▸ **Scenes as source code**:
────────────────────
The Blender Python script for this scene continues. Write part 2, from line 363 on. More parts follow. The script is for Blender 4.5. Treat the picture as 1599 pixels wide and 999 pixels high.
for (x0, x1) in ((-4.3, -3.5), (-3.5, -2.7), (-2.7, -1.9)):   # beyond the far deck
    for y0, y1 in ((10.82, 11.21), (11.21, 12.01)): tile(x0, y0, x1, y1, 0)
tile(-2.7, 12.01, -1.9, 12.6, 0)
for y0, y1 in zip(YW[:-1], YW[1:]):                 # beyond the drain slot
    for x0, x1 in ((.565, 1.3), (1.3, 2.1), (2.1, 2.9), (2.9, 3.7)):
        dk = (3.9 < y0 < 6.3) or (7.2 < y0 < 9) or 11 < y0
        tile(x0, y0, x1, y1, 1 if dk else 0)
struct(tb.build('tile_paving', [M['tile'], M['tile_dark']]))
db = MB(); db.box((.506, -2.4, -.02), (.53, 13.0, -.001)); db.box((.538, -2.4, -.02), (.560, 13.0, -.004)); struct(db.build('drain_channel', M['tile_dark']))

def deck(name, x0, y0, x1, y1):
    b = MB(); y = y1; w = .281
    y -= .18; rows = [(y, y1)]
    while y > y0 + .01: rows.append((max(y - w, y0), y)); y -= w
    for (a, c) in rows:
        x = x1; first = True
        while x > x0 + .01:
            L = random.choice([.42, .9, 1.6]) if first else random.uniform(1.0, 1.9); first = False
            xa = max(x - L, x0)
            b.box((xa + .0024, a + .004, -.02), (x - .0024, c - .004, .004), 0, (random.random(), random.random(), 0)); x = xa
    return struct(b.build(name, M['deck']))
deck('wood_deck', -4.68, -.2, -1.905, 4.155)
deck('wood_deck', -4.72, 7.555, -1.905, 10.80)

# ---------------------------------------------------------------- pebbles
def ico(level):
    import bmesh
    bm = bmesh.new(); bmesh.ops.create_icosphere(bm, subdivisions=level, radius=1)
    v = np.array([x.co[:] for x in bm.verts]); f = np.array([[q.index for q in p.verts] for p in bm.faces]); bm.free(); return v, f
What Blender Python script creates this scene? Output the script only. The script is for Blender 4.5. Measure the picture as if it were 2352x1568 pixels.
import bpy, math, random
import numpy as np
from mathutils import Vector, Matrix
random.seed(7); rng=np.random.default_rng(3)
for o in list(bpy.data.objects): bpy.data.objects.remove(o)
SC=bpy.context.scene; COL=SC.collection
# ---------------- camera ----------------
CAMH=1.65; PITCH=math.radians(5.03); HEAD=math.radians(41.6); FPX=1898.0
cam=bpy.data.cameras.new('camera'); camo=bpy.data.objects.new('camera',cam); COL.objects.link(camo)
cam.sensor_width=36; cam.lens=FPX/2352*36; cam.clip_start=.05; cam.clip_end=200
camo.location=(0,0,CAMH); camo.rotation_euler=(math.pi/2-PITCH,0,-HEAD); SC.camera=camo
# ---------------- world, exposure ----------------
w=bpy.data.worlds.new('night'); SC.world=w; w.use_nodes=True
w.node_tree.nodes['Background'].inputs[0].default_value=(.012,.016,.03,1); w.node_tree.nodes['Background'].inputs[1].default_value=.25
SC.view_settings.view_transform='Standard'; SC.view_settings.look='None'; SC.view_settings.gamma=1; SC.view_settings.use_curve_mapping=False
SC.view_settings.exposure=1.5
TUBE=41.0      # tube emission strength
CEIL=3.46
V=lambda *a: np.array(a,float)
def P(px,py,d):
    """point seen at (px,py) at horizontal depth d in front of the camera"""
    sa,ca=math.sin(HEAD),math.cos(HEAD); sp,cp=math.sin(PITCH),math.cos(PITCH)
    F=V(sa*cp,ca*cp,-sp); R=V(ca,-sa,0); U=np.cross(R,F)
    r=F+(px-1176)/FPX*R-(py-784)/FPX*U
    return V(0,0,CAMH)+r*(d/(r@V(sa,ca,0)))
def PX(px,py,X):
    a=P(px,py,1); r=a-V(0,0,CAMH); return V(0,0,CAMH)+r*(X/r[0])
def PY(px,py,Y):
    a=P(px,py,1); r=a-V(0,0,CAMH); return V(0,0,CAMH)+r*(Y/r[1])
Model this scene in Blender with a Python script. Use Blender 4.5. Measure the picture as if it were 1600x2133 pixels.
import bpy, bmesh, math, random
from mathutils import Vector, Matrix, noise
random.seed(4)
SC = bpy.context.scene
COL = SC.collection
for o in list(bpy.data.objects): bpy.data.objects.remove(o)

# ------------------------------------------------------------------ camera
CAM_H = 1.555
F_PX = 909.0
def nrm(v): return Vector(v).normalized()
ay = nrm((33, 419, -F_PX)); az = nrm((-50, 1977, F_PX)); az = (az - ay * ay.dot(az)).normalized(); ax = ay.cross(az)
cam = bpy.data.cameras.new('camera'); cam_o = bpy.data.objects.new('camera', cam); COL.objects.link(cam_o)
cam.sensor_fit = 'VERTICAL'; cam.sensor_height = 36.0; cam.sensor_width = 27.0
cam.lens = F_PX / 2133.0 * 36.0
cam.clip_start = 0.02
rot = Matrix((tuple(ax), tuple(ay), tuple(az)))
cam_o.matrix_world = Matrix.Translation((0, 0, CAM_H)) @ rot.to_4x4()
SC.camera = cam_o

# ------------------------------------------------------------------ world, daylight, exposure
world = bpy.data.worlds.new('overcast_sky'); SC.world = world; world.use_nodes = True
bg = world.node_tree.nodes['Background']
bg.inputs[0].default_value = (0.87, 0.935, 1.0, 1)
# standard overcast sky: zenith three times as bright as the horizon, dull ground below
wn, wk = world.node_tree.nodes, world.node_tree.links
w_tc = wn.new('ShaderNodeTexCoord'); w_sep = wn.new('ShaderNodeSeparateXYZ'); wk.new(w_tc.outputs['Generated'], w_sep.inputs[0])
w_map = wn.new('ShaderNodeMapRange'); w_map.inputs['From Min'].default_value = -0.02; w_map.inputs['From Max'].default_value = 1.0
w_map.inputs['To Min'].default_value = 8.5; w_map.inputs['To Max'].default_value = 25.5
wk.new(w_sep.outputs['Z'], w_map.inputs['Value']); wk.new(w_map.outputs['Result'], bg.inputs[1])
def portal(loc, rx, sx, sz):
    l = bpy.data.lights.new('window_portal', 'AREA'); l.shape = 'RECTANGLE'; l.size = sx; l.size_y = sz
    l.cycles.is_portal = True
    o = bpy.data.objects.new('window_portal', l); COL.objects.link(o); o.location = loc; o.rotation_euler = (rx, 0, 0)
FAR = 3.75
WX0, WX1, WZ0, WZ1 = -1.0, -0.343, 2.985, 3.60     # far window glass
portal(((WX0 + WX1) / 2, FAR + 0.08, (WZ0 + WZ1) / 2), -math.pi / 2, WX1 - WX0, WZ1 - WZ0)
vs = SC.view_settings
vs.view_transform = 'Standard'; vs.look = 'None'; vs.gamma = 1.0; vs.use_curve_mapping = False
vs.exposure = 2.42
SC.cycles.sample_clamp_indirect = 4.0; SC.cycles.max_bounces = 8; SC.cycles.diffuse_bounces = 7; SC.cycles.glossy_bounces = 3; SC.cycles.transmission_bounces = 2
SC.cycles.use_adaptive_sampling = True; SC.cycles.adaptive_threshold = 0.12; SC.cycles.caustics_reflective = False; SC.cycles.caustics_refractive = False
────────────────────
▸ **EXERCISE AIM**:
Using the entries above, please restate each one word for word.

▸ **WRITTEN SOLUTION**:
The Blender Python script for this scene continues. Write part 2, from line 363 on. More parts follow. The script is for Blender 4.5. Treat the picture as 1599 pixels wide and 999 pixels high.
for (x0, x1) in ((-4.3, -3.5), (-3.5, -2.7), (-2.7, -1.9)):   # beyond the far deck
    for y0, y1 in ((10.82, 11.21), (11.21, 12.01)): tile(x0, y0, x1, y1, 0)
tile(-2.7, 12.01, -1.9, 12.6, 0)
for y0, y1 in zip(YW[:-1], YW[1:]):                 # beyond the drain slot
    for x0, x1 in ((.565, 1.3), (1.3, 2.1), (2.1, 2.9), (2.9, 3.7)):
        dk = (3.9 < y0 < 6.3) or (7.2 < y0 < 9) or 11 < y0
        tile(x0, y0, x1, y1, 1 if dk else 0)
struct(tb.build('tile_paving', [M['tile'], M['tile_dark']]))
db = MB(); db.box((.506, -2.4, -.02), (.53, 13.0, -.001)); db.box((.538, -2.4, -.02), (.560, 13.0, -.004)); struct(db.build('drain_channel', M['tile_dark']))

def deck(name, x0, y0, x1, y1):
    b = MB(); y = y1; w = .281
    y -= .18; rows = [(y, y1)]
    while y > y0 + .01: rows.append((max(y - w, y0), y)); y -= w
    for (a, c) in rows:
        x = x1; first = True
        while x > x0 + .01:
            L = random.choice([.42, .9, 1.6]) if first else random.uniform(1.0, 1.9); first = False
            xa = max(x - L, x0)
            b.box((xa + .0024, a + .004, -.02), (x - .0024, c - .004, .004), 0, (random.random(), random.random(), 0)); x = xa
    return struct(b.build(name, M['deck']))
deck('wood_deck', -4.68, -.2, -1.905, 4.155)
deck('wood_deck', -4.72, 7.555, -1.905, 10.80)

# ---------------------------------------------------------------- pebbles
def ico(level):
    import bmesh
    bm = bmesh.new(); bmesh.ops.create_icosphere(bm, subdivisions=level, radius=1)
    v = np.array([x.co[:] for x in bm.verts]); f = np.array([[q.index for q in p.verts] for p in bm.faces]); bm.free(); return v, f
What Blender Python script creates this scene? Output the script only. The script is for Blender 4.5. Measure the picture as if it were 2352x1568 pixels.
import bpy, math, random
import numpy as np
from mathutils import Vector, Matrix
random.seed(7); rng=np.random.default_rng(3)
for o in list(bpy.data.objects): bpy.data.objects.remove(o)
SC=bpy.context.scene; COL=SC.collection
# ---------------- camera ----------------
CAMH=1.65; PITCH=math.radians(5.03); HEAD=math.radians(41.6); FPX=1898.0
cam=bpy.data.cameras.new('camera'); camo=bpy.data.objects.new('camera',cam); COL.objects.link(camo)
cam.sensor_width=36; cam.lens=FPX/2352*36; cam.clip_start=.05; cam.clip_end=200
camo.location=(0,0,CAMH); camo.rotation_euler=(math.pi/2-PITCH,0,-HEAD); SC.camera=camo
# ---------------- world, exposure ----------------
w=bpy.data.worlds.new('night'); SC.world=w; w.use_nodes=True
w.node_tree.nodes['Background'].inputs[0].default_value=(.012,.016,.03,1); w.node_tree.nodes['Background'].inputs[1].default_value=.25
SC.view_settings.view_transform='Standard'; SC.view_settings.look='None'; SC.view_settings.gamma=1; SC.view_settings.use_curve_mapping=False
SC.view_settings.exposure=1.5
TUBE=41.0      # tube emission strength
CEIL=3.46
V=lambda *a: np.array(a,float)
def P(px,py,d):
    """point seen at (px,py) at horizontal depth d in front of the camera"""
    sa,ca=math.sin(HEAD),math.cos(HEAD); sp,cp=math.sin(PITCH),math.cos(PITCH)
    F=V(sa*cp,ca*cp,-sp); R=V(ca,-sa,0); U=np.cross(R,F)
    r=F+(px-1176)/FPX*R-(py-784)/FPX*U
    return V(0,0,CAMH)+r*(d/(r@V(sa,ca,0)))
def PX(px,py,X):
    a=P(px,py,1); r=a-V(0,0,CAMH); return V(0,0,CAMH)+r*(X/r[0])
def PY(px,py,Y):
    a=P(px,py,1); r=a-V(0,0,CAMH); return V(0,0,CAMH)+r*(Y/r[1])
Model this scene in Blender with a Python script. Use Blender 4.5. Measure the picture as if it were 1600x2133 pixels.
import bpy, bmesh, math, random
from mathutils import Vector, Matrix, noise
random.seed(4)
SC = bpy.context.scene
COL = SC.collection
for o in list(bpy.data.objects): bpy.data.objects.remove(o)

# ------------------------------------------------------------------ camera
CAM_H = 1.555
F_PX = 909.0
def nrm(v): return Vector(v).normalized()
ay = nrm((33, 419, -F_PX)); az = nrm((-50, 1977, F_PX)); az = (az - ay * ay.dot(az)).normalized(); ax = ay.cross(az)
cam = bpy.data.cameras.new('camera'); cam_o = bpy.data.objects.new('camera', cam); COL.objects.link(cam_o)
cam.sensor_fit = 'VERTICAL'; cam.sensor_height = 36.0; cam.sensor_width = 27.0
cam.lens = F_PX / 2133.0 * 36.0
cam.clip_start = 0.02
rot = Matrix((tuple(ax), tuple(ay), tuple(az)))
cam_o.matrix_world = Matrix.Translation((0, 0, CAM_H)) @ rot.to_4x4()
SC.camera = cam_o

# ------------------------------------------------------------------ world, daylight, exposure
world = bpy.data.worlds.new('overcast_sky'); SC.world = world; world.use_nodes = True
bg = world.node_tree.nodes['Background']
bg.inputs[0].default_value = (0.87, 0.935, 1.0, 1)
# standard overcast sky: zenith three times as bright as the horizon, dull ground below
wn, wk = world.node_tree.nodes, world.node_tree.links
w_tc = wn.new('ShaderNodeTexCoord'); w_sep = wn.new('ShaderNodeSeparateXYZ'); wk.new(w_tc.outputs['Generated'], w_sep.inputs[0])
w_map = wn.new('ShaderNodeMapRange'); w_map.inputs['From Min'].default_value = -0.02; w_map.inputs['From Max'].default_value = 1.0
w_map.inputs['To Min'].default_value = 8.5; w_map.inputs['To Max'].default_value = 25.5
wk.new(w_sep.outputs['Z'], w_map.inputs['Value']); wk.new(w_map.outputs['Result'], bg.inputs[1])
def portal(loc, rx, sx, sz):
    l = bpy.data.lights.new('window_portal', 'AREA'); l.shape = 'RECTANGLE'; l.size = sx; l.size_y = sz
    l.cycles.is_portal = True
    o = bpy.data.objects.new('window_portal', l); COL.objects.link(o); o.location = loc; o.rotation_euler = (rx, 0, 0)
FAR = 3.75
WX0, WX1, WZ0, WZ1 = -1.0, -0.343, 2.985, 3.60     # far window glass
portal(((WX0 + WX1) / 2, FAR + 0.08, (WZ0 + WZ1) / 2), -math.pi / 2, WX1 - WX0, WZ1 - WZ0)
vs = SC.view_settings
vs.view_transform = 'Standard'; vs.look = 'None'; vs.gamma = 1.0; vs.use_curve_mapping = False
vs.exposure = 2.42
SC.cycles.sample_clamp_indirect = 4.0; SC.cycles.max_bounces = 8; SC.cycles.diffuse_bounces = 7; SC.cycles.glossy_bounces = 3; SC.cycles.transmission_bounces = 2
SC.cycles.use_adaptive_sampling = True; SC.cycles.adaptive_threshold = 0.12; SC.cycles.caustics_reflective = False; SC.cycles.caustics_refractive = False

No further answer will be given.